- _Exercise instructions_
Take the lines from the beginning of the material through the line containing "R = math.radians" and retype them exactly, leaving the pictures out.

— START Data lines —

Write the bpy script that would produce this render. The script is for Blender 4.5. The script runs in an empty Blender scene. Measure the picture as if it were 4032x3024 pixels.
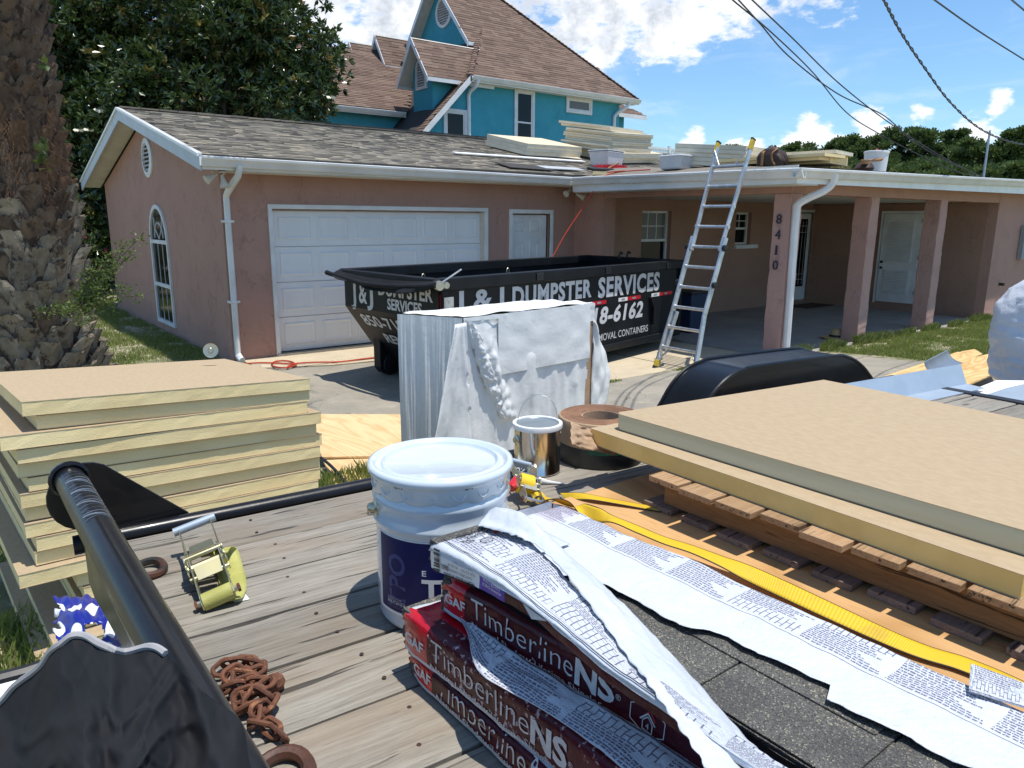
import bpy, bmesh, math, random
import numpy as np
from mathutils import Vector, Matrix, noise
random.seed(7); np.random.seed(7)
S = bpy.context.scene
COL = S.collection
R = math.radians

# ------------------------------------------------------------------ camera
CAM = Vector((0, 0, 2.0067))
F_PX, PITCH, ROLL, YAW = 2906.5, .2187, .0059, .6579
_h = Vector((math.sin(YAW), math.cos(YAW), 0)); _r = Vector((math.cos(YAW), -math.sin(YAW), 0)); _u = Vector((0, 0, 1))
FWD = _h*math.cos(PITCH) - _u*math.sin(PITCH); UP0 = _u*math.cos(PITCH) + _h*math.sin(PITCH)
RT = _r*math.cos(ROLL) + UP0*math.sin(ROLL); UP = UP0*math.cos(ROLL) - _r*math.sin(ROLL)
cd = bpy.data.cameras.new('camera'); cam = bpy.data.objects.new('camera', cd); COL.objects.link(cam)
cam.matrix_world = Matrix(((RT.x, UP.x, -FWD.x, CAM.x), (RT.y, UP.y, -FWD.y, CAM.y), (RT.z, UP.z, -FWD.z, CAM.z), (0, 0, 0, 1)))
cd.sensor_fit = 'HORIZONTAL'; cd.sensor_width = 36; cd.lens = 36*F_PX/4032; cd.clip_start = .02; cd.clip_end = 3000
S.camera = cam
S.render.resolution_x = 1024; S.render.resolution_y = 768

def ray(x, y): return FWD + RT*((x-2016)/F_PX) - UP*((y-1512)/F_PX)
def on(x, y, ax, v):
    "where the line of sight through a point of the 4032 x 3024 photograph meets a plane of the place"
    d = ray(x, y); i = 'xyz'.index(ax); return CAM + d*((v-CAM[i])/d[i])
def far(x, y, dist): return CAM + ray(x, y)*dist

# ------------------------------------------------------------------ light
SUN = Vector((.085, -.215, 1)).normalized()
sl = bpy.data.lights.new('sun', 'SUN'); sl.energy = 3.9; sl.angle = R(.53); sl.color = (1, .96, .89)
so = bpy.data.objects.new('sun', sl); COL.objects.link(so); so.rotation_euler = SUN.to_track_quat('Z', 'Y').to_euler(); so.location = (0, 0, 30)
W = bpy.data.worlds.new('World'); S.world = W; W.use_nodes = True
S.view_settings.view_transform = 'Standard'; S.view_settings.look = 'None'; S.view_settings.gamma = 1
S.view_settings.use_curve_mapping = False; S.view_settings.exposure = .38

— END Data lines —

- _Solution for this exercise_
Write the bpy script that would produce this render. The script is for Blender 4.5. The script runs in an empty Blender scene. Measure the picture as if it were 4032x3024 pixels.
import bpy, bmesh, math, random
import numpy as np
from mathutils import Vector, Matrix, noise
random.seed(7); np.random.seed(7)
S = bpy.context.scene
COL = S.collection
R = math.radians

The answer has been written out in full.